News and Tribune

Clark County

July 4, 2009

Seven city cases remain Wilder’s in Jeffersonville

Attorney resigned from representing city council last week

The city of Jeffersonville will continue to use the services of attorney Larry Wilder on seven pending cases.

Wilder resigned as attorney for the Jeffersonville City Council earlier this week, just a few days after he was found asleep in his neighbor’s garbage can after a night of celebratory drinking. The story made national headlines and Wilder also offered his resignation as the Greater Clark County Schools Board of Trustees.

Around the time he resigned from his council post, a few members of the council were quoted as saying that a vote should be held on whether or not to keep Wilder as attorney on cases that were pending.

That vote never took place, however, as it’s Mayor Tom Galligan’s decision on who represents the city — not the council’s.

“There’s no need to reinvent the wheel,” Galligan said in an interview Thursday. “[Wilder] does a good job, we’ve had good results.”

Larry Thomas, communications director for the city, noted that there have been times in the past when the city would use two different attorneys — one representing the council and one representing the city.

He said the council and the mayor’s office came to a decision to end that practice when Galligan returned to office in 2008.

“It works better when both parties are represented by the same person,” Galligan said, noting that if a lawsuit is adversarial to the council, it is typically adversarial to the city.

Wilder said it would have been a bad financial move to bring a new attorney in on cases, because a few are in their late stages. Wilder was paid more than $107,000 by the city for his legal work in 2008, city records show.

The cases that Wilder will continue to handle include:

• Eric Dowdell’s case against the city challenges Jeffersonville’s ban on sex offenders in local parks. The case is expected to be argued before the Indiana Supreme Court, Wilder said.

• Pleas have been made in a lawsuit regarding advertisements on park benches, which had been placed around the city by a private company.

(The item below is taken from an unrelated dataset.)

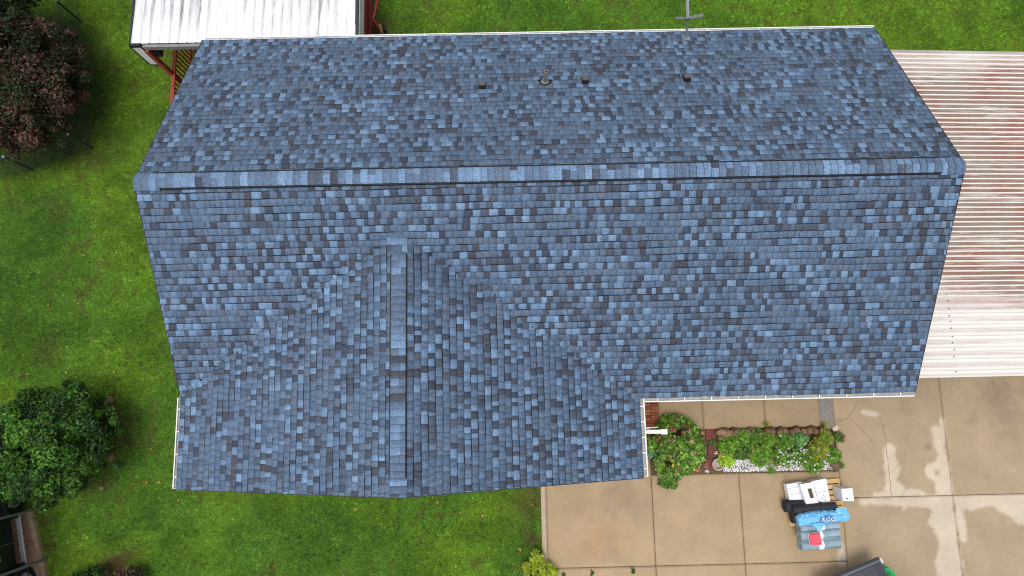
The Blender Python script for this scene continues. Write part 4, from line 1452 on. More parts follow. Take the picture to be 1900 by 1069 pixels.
# flower bed plants, each a clump of its own
G1 = [(.09, .22, .02), (.07, .17, .02), (.13, .28, .03), (.05, .12, .015)]
G2 = [(.05, .13, .02), (.035, .09, .015), (.07, .16, .03)]
G3 = [(.10, .19, .02), (.14, .21, .02), (.08, .16, .02), (.18, .16, .03)]
beds = [
 ('leafy_annual', 'bright green bushy annual at the left end of the flower bed', (1352, 826), .21, .34, 46, G1, .075, .022, None),
 ('leafy_annual', 'yellow green low annual at the lower left of the flower bed', (1349, 853), .16, .26, 26, [(.20, .34, .03), (.14, .28, .02)], .08, .025, None),
 ('leafy_annual', 'dark green feathery annual second from the left in the bed', (1379, 838), .20, .36, 44, G2, .06, .016, None),
 ('leafy_annual', 'bright green annual standing tall behind the dark feathery one', (1376, 811), .17, .38, 34, G1, .075, .022, None),
 ('leafy_annual', 'dark green tuft by the stones in the middle of the bed', (1402, 808), .15, .34, 30, G2, .08, .022, None),
 ('leafy_annual', 'bright green annual spilling over the white chips mid bed', (1412, 845), .26, .34, 62, G1, .075, .022, None),
 ('leafy_annual', 'green annual with a pink bud behind mid bed', (1424, 815), .17, .36, 34, G1, .08, .025, [((.75, .16, .20), 2)]),
 ('flowering_annual', 'green annual with scattered white flowers right of mid bed', (1447, 850), .20, .34, 44, G1, .07, .024, [((.85, .85, .85), 18), ((.75, .25, .20), 5)]),
 ('leafy_annual', 'deep green annual at the back right of mid bed', (1455, 818), .22, .36, 50, G1 + G2, .08, .026, [((.85, .85, .85), 2)]),
 ('leafy_annual', 'glossy blue green annual near the back with one red flower', (1484, 815), .17, .38, 34, [(.08, .22, .07), (.05, .15, .04), (.12, .28, .10)], .08, .03, [((.7, .05, .04), 2)]),
 ('flowering_annual', 'green annual dotted with white and pink flowers near the right', (1487, 846), .20, .36, 46, G1 + G2, .07, .024, [((.88, .88, .88), 22), ((.80, .45, .48), 7)]),
 ('flowering_annual', 'annual with pink white blooms trailing over the bed front', (1512, 862), .20, .30, 40, G1, .07, .024, [((.85, .60, .62), 4), ((.9, .9, .9), 4)]),
 ('lance_leaf_plant', 'yellow green lance leaved plant with bronze tips at the right end', (1528, 814), .17, .38, 26, G3, .13, .034, None),
 ('lance_leaf_plant', 'spiky yellow green plant in the right half of the bed', (1520, 840), .20, .38, 26, G3, .12, .03, [((.88, .88, .88), 3)]),
 ('leafy_annual', 'mid green annual filling the lower right corner of the bed', (1546, 845), .17, .30, 32, G1, .075, .026, [((.88, .88, .88), 3)]),
 ('leafy_annual', 'low green annual with red buds in front of the mid bed tufts', (1398, 836), .17, .30, 34, G1, .075, .022, [((.75, .2, .15), 2)]),
 ('flowering_annual', 'white flowered annual at the bed front right of the hanging sprig', (1466, 853), .16, .30, 36, G1, .07, .024, [((.88, .88, .88), 16)]),
 ('pink_flower', 'small plant with bright pink blossoms overhanging the right bed edge', (1557, 812), .12, .34, 16, G2, .07, .022, [((.80, .16, .32), 6)]),
 ('leafy_annual', 'lone yellow green sprout in front of the bed beside the pallet', (1515, 876), .06, .18, 6, G3, .07, .022, [((.9, .9, .8), 1)]),
 ('leafy_annual', 'green sprig hanging over the front edge of mid bed', (1433, 874), .09, .22, 10, G1, .09, .02, None),
 ('sprout', 'small lime green sprout among the stones at the right', (1531, 790), .07, .25, 7, G3, .07, .022, None),
 ('sprout', 'small lime green sprout rising from the middle of the stone row', (1423, 787), .06, .24, 6, G3, .06, .02, None),
 ('sprout', 'thin green weed between the pavers and the bed stones', (1322, 822), .08, .15, 8, G2, .07, .02, None),
 ('fern_clump', 'wispy green fern tuft beside the clay bowl right of the bed', (1562, 862), .09, .2, 9, G1, .08, .014, None),
]
random.seed(77)
for nm, lab, (px, py), r, h, n_, pal, lf, w_, fl_ in beds:
    c = at(px, py, h * .7)
    if n_ > 15: r *= 1.22; n_ = int(n_ * 1.9)
    pal = [(min(.5, q[0] * 1.9 + .01), min(.6, q[1] * 1.75), q[2] * 1.6) for q in pal]
    sp = spots_px((c.x, c.y), r, n_, h, (.8, 1.25), (.5, 1.35), .85)
    t = rosettes(nm, lab, 'plant', sp, pal, lf, w_, 7, 'plants in the flower bed')
    if fl_:
        t0 = t.location
        for col_, m_ in fl_:
            for i in range(m_):
                s = random.choice(sp)
                flower_head((s[0] - t0.x, s[1] - t0.y, s[2] + .06), .020, col_, t, 9, 'flower', 'petal', .042)
# clay bowl and tipped pot
c = at(1332, 862, .12)
g = MB(); g.lathe([(.07, 0), (.12, .02), (.15, .13), (.155, .15), (.12, .15), (.085, .06), (.02, .05)], (c.x, c.y, .004), 22)
tag(g.build('clay_bowl', simple('pinkish_pale_clay', (.42, .34, .30), .8, 0, .2, 15)), 'pale pinkish clay bowl on the corner between paver and flower bed', 'bowl')
c = at(1551, 864, .15)
g = MB(); g.lathe([(.07, -.12), (.085, -.1), (.12, .1), (.13, .12), (.10, .12), (.07, -.08)], (0, 0, 0), 18)
pt = g.build('tipped_pot', simple('brown_clay', (.22, .14, .10), .85, 0, .2, 15)); pt.location = (c.x, c.y, .11); pt.rotation_euler = (R_(60), 0, R_(40))
tag(pt, 'brown clay pot tipped over at the right corner of the bed', 'pot')
c = at(1302, 808, .15)
g = MB(); g.lathe([(.03, 0), (.05, .03), (.045, .10), (.02, .14), (.03, .17), (.012, .2)], (c.x, c.y, 0.0), 14)
tag(g.build('garden_ornament', M['white']), 'small white garden ornament at the right edge of the hydrangea', 'ornament')
# weeds in the joint
for i, (px, py, lab) in enumerate(((1046, 1066, 'dark green weed tuft in the driveway joint nearest the yellow shrub'), (1097, 1063, 'middle weed tuft in the lower driveway joint'), (1174, 1059, 'thin weed tuft in the lower driveway joint, rightmost of three'))):
    c = at(px, py, .06)
    t = rosettes('weed', lab, 'weed', spots_px((c.x, c.y), .06, 7, .06), G2, .06, .014, 7, 'weeds in the driveway joint')
# fallen leaves on the grass
for i, (px, py) in enumerate(((90, 566), (281, 833), (331, 929), (296, 895), (212, 690), (145, 563), (272, 895), (123, 691), (350, 948), (660, 945), (853, 951), (812, 932), (895, 957), (965, 1020), (157, 993), (126, 1003), (220, 559), (1632, 27), (228, 123), (157, 474), (272, 492))):
    c = at(px, py, .03)
    g = MB(); s = random.uniform(.03, .05)
    a = random.uniform(0, 6.28)
    pts = [(math.cos(a + k_ * math.pi / 3) * s * (1 if k_ % 3 == 0 else .55), math.sin(a + k_ * math.pi / 3) * s * (1 if k_ % 3 == 0 else .55), .035 + .012 * (k_ % 2)) for k_ in range(6)]
    g.add([(0, 0, .03)] + pts, [(0, k_ + 1, (k_ + 1) % 6 + 1) for k_ in range(6)])
    o = g.build('fallen_leaf', M['fallen'] if 'fallen' in M else M.setdefault('fallen', simple('dry_leaf', (.50, .24, .08), .7, 0, .3, 9))); o.location = (c.x, c.y, 0)
    tag(o, 'dry orange tan leaf lying on the grass', 'leaf', 'dry leaves scattered on the lawn')
# ------------------------------------------------------------------ pallet and materials on the driveway
GZ = 0.046
ori = at(1456, 897, .18); ux = (at(1558, 888, .18) - ori); PWD = ux.length; ang = math.atan2(ux.y, ux.x)
pal = empty('pallet', (ori.x, ori.y, GZ), ang); tag(pal, 'pale pine pallet on the driveway under boxes and roofing rolls', 'pallet')
D_ = 1.06
for i in range(8):
    g = MB(); w_ = .105; y = -i * (D_ - w_) / 7
    g.box(0, PWD, y - w_, y, .095, .115); g.build('deck_board', M['pine'], pal, bevel=.002)
for x in (0, PWD / 2 - .02, PWD - .04):
    g = MB(); g.box(x, x + .04, -D_, 0, .018, .094); g.build('stringer', M['pine'], pal)
for y in (0, -D_ / 2 + .05, -D_ + .1):
    g = MB(); g.box(0, PWD, y - .1, y, 0, .017); g.build('bottom_board', M['pine'], pal)
ZP = GZ + .116


def pxbox(name, poly, z0, z1, mat, label, cat, group=None, bevel=.004, ztop=None):
    P_ = [at(x, y, z1) for x, y in poly]
    cx = sum(p.x for p in P_) / len(P_); cy = sum(p.y for p in P_) / len(P_)
    g = MB(); g.prism([(p.x - cx, p.y - cy) for p in P_], 0, z1 - z0)
    o = g.build(name, mat, bevel=bevel); o.location = (cx, cy, z0)
    tag(o, label, cat, group); return o, Vector((cx, cy, z0))


def marks(parent, origin, z, lines, mat, w=.008, name='printed_marks'):
    g = MB()
    for a, b in lines:
        A = at(*a, z); B = at(*b, z)
        g.bar(A - origin + Vector((0, 0, .0)), B - origin, w, .002)
    for i in range(len(g.v)): g.v[i] = (g.v[i][0], g.v[i][1], g.v[i][2] + .0015)
    g.build(name, mat, parent)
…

That case is awaiting summary judgment, Wilder said.

• A lawsuit filed by Buckhead Mountain Grill and Rocky’s Italian Grill — regarding parking issues along Riverside Drive — is expected to go before the Indiana Court of Appeals, he said.

• For now, Wilder is representing the city in a case involving a former Jeffersonville firefighter who alleges he lost pension money after being forced into early retirement. That case may be handed off to the city’s insurance company, Wilder said.

• A zoning case against the city involving resident Patty Ballard — carried over from the previous mayoral administration of Rob Waiz — is scheduled for trial later this summer.

• A case involving an apartment complex’s responsibility for sewer tap-in fees, also carried over from the Waiz administration, is set for trial, Wilder said.

• And a case between the city and its police union, regarding the number of promotions made during Waiz administration, is on hold for now, Wilder said. Attorneys are gauging how a new union contract affects the case.